Le délai limite pour le dépôt des amendements est expiré.
Projet de loi organique relatif aux lois de financement de la sécurité sociale (n° 208, 2004-2005) :
Délai limite pour les inscriptions de parole dans la discussion générale : mercredi 23 mars 2005, à dix-sept heures ;
Délai limite pour le dépôt des amendements : mercredi 23 mars 2005, à seize heures.
Débat sur le rapport d'information (n° 25, 2004-2005) établi par MM. Joël Bourdin et Marc Massion, au nom de la commission des finances sur la Société pour l'expansion des ventes des produits agricoles et alimentaires (SOPEXA) :
Délai limite pour les inscriptions de parole dans le débat : vendredi 25 mars 2005, à dix-sept heures.

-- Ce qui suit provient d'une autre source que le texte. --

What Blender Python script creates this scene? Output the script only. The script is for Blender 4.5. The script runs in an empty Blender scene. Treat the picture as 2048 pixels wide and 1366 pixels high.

Conclusions de la commission des lois sur :
- la proposition de loi tendant à lutter contre les violences à l'égard des femmes et notamment au sein des couples par un dispositif global de prévention, d'aide aux victimes et de répression, présentée par M. Roland Courteau et plusieurs de ses collègues (n° 62, 2004-2005) ;
- et la proposition de loi relative à la lutte contre les violences au sein des couples, présentée par Mme Nicole Borvo Cohen-Seat et plusieurs de ses collègues (n° 95, 2004 2005) :
Délai limite pour les inscriptions de parole dans la discussion générale : vendredi 25 mars 2005, à dix-sept heures ;
Délai limite pour le dépôt des amendements : jeudi 24 mars 2005, à seize heures.
Deuxième lecture du projet de loi, modifié par l'Assemblée nationale, relatif aux assistants maternels et aux assistants familiaux (n° 183, 2004-2005) :
Délai limite pour les inscriptions de parole dans la discussion générale : mardi 29 mars 2005, à dix-sept heures ;
Délai limite pour le dépôt des amendements : mardi 29 mars 2005, à dix-sept heures.
Deuxième lecture, sous réserve de sa transmission, du projet de loi relatif aux aéroports (A.N., n° 1914) :
Délai limite pour les inscriptions de parole dans la discussion générale : mercredi 30 mars 2005, à dix-sept heures ;
Délai limite pour le dépôt des amendements : mardi 29 mars 2005, à dix-sept heures.
Personne ne demande la parole ?...
La séance est levée.
La séance est levée à vingt heures vingt.